By the time I set down your cheese plate, I’ve delivered a mini lesson on real Parmigiano-Reggiano and convinced you to try a blue cheese called Basajo, marinated in Passito wine and topped with boozy raisins. Your friends snapping pictures are drooling. Too bad they ordered tiramisu. 

 
Oio Cheese Plate and Menu

You look down to see six slivers, arranged in order from soft to hard, surrounded by Italian hazelnuts, dried figs, a dish of fruit mostarda (the Italian equivalent of chutney), and sprigs of flowering rosemary. Later I’ll stop by to see if you have a favorite; and when you say, “the blue!” you’ll make my night, just as I have hopefully made yours. 

 

an adventure in cheese education

If you think of dinner guests as passengers, you can imagine how delightful it is to whisk them away on an adventure with a Cheese Ferrari. It’s also a chance to school them, gently and with joy, so that they yearn to become connoisseurs. Isn’t that the goal of cheese education?

During my six months driving at Oio, I watch the allure of table-side cheese entertainment grow. The Ferrari gains fans on Instagram, and a dozen or more guests become regular passengers – from a crew of local influencers, to an internationally known magician, to a small boy who yearns to be a chef. They bring friends to experience the Ferrari, and it becomes the highlight at birthdays, anniversaries, and family parties. A pair of newlyweds returns to relive their honeymoon in Italy, and nothing makes me happier than when they say, “We found Basajo Blue at our local shop and served it to all our friends.”
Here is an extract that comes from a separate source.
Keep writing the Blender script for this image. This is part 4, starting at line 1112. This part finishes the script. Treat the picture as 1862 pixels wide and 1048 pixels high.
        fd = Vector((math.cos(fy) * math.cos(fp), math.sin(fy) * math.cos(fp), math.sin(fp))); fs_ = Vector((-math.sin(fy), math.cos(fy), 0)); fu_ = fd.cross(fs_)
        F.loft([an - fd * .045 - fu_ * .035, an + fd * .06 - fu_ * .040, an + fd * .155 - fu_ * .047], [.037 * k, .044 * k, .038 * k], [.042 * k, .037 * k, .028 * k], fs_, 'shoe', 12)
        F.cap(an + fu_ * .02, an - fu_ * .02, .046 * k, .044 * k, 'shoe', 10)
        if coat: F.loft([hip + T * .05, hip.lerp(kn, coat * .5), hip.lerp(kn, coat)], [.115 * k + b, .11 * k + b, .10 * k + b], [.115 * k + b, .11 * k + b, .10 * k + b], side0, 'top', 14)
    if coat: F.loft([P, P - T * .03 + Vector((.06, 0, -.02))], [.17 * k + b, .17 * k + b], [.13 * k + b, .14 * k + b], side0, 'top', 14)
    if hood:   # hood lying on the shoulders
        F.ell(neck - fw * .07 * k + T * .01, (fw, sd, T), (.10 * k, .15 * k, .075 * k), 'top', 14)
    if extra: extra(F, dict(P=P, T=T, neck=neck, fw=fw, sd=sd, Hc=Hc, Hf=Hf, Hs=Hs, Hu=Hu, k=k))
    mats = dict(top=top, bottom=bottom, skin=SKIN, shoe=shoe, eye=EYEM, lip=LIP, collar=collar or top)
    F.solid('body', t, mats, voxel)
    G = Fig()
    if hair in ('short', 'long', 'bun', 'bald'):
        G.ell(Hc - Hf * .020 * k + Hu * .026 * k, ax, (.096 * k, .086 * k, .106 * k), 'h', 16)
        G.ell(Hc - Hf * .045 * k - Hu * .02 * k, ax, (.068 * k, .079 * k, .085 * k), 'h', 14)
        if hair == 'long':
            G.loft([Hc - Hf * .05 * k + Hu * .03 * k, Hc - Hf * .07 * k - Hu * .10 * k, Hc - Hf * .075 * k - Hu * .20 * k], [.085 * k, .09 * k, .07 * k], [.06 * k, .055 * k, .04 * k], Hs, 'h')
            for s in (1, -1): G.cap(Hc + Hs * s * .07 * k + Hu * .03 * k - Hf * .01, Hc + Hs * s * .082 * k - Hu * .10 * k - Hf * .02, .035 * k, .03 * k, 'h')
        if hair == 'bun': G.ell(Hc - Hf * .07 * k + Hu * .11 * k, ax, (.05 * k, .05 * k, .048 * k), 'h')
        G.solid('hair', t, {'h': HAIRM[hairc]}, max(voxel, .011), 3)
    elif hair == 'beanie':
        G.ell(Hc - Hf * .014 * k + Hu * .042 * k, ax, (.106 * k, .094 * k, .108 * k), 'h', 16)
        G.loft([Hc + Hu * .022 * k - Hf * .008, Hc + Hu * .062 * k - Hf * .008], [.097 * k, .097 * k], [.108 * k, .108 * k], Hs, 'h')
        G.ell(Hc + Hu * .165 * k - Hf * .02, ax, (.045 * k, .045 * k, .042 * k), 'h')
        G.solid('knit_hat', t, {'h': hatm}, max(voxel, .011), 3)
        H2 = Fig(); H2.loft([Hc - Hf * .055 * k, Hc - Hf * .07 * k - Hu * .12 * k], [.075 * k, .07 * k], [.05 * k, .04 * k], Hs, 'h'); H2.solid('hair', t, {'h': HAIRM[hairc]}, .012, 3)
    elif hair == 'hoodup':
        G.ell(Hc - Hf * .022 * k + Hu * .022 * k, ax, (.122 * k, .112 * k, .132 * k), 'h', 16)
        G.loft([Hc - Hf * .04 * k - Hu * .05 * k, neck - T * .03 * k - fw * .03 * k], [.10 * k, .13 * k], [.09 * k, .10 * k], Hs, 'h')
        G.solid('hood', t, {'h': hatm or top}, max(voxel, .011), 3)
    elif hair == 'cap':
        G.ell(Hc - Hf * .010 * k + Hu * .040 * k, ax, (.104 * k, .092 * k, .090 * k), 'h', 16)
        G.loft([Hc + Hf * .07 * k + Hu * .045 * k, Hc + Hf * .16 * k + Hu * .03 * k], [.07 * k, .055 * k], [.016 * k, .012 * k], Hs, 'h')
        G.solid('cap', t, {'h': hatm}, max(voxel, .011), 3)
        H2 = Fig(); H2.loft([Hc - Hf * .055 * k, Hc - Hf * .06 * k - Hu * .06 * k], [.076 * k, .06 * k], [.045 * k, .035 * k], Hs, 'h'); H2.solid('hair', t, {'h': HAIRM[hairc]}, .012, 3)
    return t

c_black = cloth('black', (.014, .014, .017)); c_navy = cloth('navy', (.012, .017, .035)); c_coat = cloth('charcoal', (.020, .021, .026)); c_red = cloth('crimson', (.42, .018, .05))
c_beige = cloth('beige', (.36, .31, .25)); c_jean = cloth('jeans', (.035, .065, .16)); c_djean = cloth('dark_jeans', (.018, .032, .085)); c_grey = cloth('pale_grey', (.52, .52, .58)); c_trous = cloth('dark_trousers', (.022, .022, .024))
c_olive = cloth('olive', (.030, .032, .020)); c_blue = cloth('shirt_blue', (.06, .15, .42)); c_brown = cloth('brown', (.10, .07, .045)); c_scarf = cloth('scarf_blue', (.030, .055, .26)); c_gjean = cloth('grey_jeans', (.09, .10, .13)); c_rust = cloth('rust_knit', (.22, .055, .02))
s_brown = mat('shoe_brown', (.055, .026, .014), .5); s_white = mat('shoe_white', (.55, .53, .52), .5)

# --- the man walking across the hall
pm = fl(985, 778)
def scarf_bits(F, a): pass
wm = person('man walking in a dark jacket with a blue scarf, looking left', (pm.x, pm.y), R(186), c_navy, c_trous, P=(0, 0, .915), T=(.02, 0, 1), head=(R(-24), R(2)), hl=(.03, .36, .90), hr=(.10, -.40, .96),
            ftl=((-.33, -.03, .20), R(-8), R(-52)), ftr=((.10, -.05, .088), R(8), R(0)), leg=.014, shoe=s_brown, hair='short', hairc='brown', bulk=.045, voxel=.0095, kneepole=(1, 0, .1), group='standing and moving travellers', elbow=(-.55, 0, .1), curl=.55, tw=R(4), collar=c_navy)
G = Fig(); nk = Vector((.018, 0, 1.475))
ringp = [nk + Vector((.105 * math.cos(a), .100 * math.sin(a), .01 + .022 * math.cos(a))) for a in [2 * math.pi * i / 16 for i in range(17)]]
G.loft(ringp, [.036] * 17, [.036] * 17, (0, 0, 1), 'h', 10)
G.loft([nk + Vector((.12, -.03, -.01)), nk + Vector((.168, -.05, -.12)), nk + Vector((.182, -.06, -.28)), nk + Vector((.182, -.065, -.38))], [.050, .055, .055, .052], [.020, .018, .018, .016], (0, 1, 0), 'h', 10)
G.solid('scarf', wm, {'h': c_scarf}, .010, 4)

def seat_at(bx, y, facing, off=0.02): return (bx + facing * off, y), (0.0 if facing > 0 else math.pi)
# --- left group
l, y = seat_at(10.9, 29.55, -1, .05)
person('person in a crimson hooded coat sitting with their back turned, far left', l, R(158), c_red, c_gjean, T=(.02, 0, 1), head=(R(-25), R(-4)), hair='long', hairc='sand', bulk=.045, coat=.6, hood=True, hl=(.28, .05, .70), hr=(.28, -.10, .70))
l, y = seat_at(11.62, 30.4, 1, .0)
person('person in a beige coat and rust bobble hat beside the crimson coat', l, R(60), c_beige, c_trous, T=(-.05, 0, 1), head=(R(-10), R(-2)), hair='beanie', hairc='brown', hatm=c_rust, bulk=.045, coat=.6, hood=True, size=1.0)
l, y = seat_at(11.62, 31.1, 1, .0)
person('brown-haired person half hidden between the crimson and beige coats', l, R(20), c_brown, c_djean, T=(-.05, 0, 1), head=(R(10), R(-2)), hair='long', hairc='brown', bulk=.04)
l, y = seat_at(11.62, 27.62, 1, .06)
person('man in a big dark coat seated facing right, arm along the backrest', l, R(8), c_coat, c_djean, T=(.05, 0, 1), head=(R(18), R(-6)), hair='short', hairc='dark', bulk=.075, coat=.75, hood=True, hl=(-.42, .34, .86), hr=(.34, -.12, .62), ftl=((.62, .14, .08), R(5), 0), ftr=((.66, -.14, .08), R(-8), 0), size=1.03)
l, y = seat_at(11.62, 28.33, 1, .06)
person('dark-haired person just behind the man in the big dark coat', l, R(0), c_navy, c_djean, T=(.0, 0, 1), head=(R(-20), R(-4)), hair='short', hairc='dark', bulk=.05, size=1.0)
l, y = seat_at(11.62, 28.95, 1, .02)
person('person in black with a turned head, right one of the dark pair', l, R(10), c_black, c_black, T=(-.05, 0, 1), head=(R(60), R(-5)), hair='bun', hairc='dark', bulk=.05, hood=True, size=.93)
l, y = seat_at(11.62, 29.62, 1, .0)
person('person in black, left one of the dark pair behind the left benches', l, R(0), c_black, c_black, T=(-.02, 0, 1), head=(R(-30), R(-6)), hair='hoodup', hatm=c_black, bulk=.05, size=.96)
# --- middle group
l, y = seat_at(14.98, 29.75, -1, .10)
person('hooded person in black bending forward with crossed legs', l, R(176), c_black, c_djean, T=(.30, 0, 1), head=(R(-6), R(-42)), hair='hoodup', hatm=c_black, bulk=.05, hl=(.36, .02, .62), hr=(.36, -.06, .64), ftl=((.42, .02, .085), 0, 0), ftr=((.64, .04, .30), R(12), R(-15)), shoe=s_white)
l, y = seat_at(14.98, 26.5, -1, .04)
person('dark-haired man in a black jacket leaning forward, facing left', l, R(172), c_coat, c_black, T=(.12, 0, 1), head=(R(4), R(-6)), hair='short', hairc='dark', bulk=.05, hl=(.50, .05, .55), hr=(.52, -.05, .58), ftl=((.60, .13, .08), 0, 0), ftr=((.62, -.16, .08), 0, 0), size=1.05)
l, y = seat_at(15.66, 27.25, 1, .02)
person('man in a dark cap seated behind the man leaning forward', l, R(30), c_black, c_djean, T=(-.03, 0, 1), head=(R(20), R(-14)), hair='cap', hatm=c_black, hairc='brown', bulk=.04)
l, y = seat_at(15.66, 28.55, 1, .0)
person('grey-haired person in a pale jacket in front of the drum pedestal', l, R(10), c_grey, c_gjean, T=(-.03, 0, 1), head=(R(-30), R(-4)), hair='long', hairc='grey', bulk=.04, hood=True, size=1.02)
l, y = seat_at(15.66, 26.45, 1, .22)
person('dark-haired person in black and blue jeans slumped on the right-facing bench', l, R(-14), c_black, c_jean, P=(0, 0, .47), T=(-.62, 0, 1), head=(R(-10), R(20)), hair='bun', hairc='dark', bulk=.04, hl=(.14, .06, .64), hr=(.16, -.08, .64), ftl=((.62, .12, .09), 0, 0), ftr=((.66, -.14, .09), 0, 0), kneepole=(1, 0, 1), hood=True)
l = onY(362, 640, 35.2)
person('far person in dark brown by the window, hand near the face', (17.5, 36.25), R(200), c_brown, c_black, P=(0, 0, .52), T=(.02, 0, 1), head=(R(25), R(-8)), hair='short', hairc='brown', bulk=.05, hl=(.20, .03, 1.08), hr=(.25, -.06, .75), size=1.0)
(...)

If I learned one thing as a cheese chauffeur, it is this: the cheese cart is not dead, though many people associate it with stuffy French restaurants from a bygone era. It just needs to be reinvented. And test-driven in more casual settings. I believe it’s an ideal vehicle for introducing people to cheeses that they would never reach for on their own. It also delivers knowledge and novelty to diners who are seeking unique experiences when they go out. Sure, cheese lovers can be made at cheese counters, but why not send out a cheese mobile out to meet them?